Thorp leaving DRWC for city water department

After nearly three years of guiding the Delaware River Waterfront Corporation’s planning for the Central Delaware Riverfront, Sarah Thorp is moving on.

Thorp’s last day with DRWC is Aug. 10. But the Fishtown resident isn’t going far away – she’ll be doing strategic planning for the Philadelphia Water Department.

Thorp joined DRWC as master plan manager in October 2009, then became director of planning. She oversaw the development of the Central Delaware Master Plan, which outlines the city’s vision to revitalize the waterfront between Oregon and Allegheny avenues through mixed-use development, green space connected by a multi-use trail, and the extension of the city’s street grid.
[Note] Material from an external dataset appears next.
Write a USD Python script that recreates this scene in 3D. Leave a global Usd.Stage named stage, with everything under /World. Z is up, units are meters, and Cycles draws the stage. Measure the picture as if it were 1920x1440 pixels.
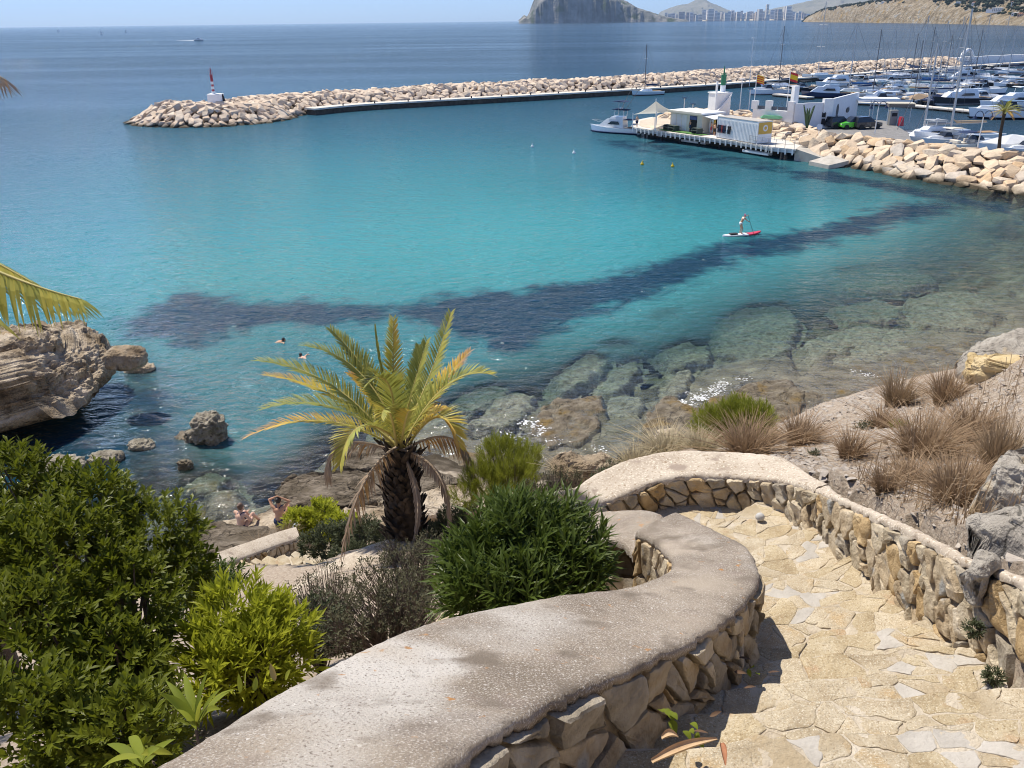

She has also worked closely with city planning and zoning officials, both on the master plan and on related zoning designed to codify the plans goals, which is still in the works.

“It’s been a great experience,” Thorp said Friday morning, after the meeting at which DRWC Board Chairman Donn Scott announced her departure. “A great team of people worked through a very tough time of planning,” she said, and that plan has begun to influence the waterfront’s future.

Thorp said she is looking forward to “new challenges” at the city water department, which is recognized as a national leader in storm water management. In April, the city announced a 25-year partnership with the federal Environmental Protection Agency to transform many of the city’s impervious surfaces to green areas to better manage rainwater runoff.  This will involve “huge challenges,” Thorp said. She’s looking forward to them.

Throughout her time at DRWC, Thorp has often been the liaison with city residents, running community input sessions on the overall master plan and master plan projects, including the Race Street Pier, Race Street Connector and Columbia Avenue Connector. It was Thorp who attended city council and planning commission hearings to advocate for the plan, and who met with the Central Delaware Advocacy Group to give project and legislative updates and field questions.

“She’s such a face of DRWC,” noted Board Member Bill Wilson. Who would fill that role at DRWC with her departure?

Karen Thompson, said DRWC President Tom Corcoran. Thompson, a planner and project manager, has “been under Sarah’s tutelage now for a good year, and has established her own relationships now with CDAG, members of the community groups and all the governmental agencies.”

Corcoran agreed with Wilson that the public outreach role is very important, and noted that waterfront planning involves a lot of “daytime work, night time public meetings and outreach.”

Board Member Rina Cutler joked that Thompson has “Signed a thing that says, ‘I’ve given up my life for my organization.’”

Thorp, who was previously executive director of Delaware River City Corp., a non-profit that works to improve the city’s northern Delaware River waterfront, will begin working at the water department after Labor Day.  She says she won’t be a stranger to folks at DRWC, since nearly every project DRWC does has involved the water department. No word yet on her replacement as Director of Planning.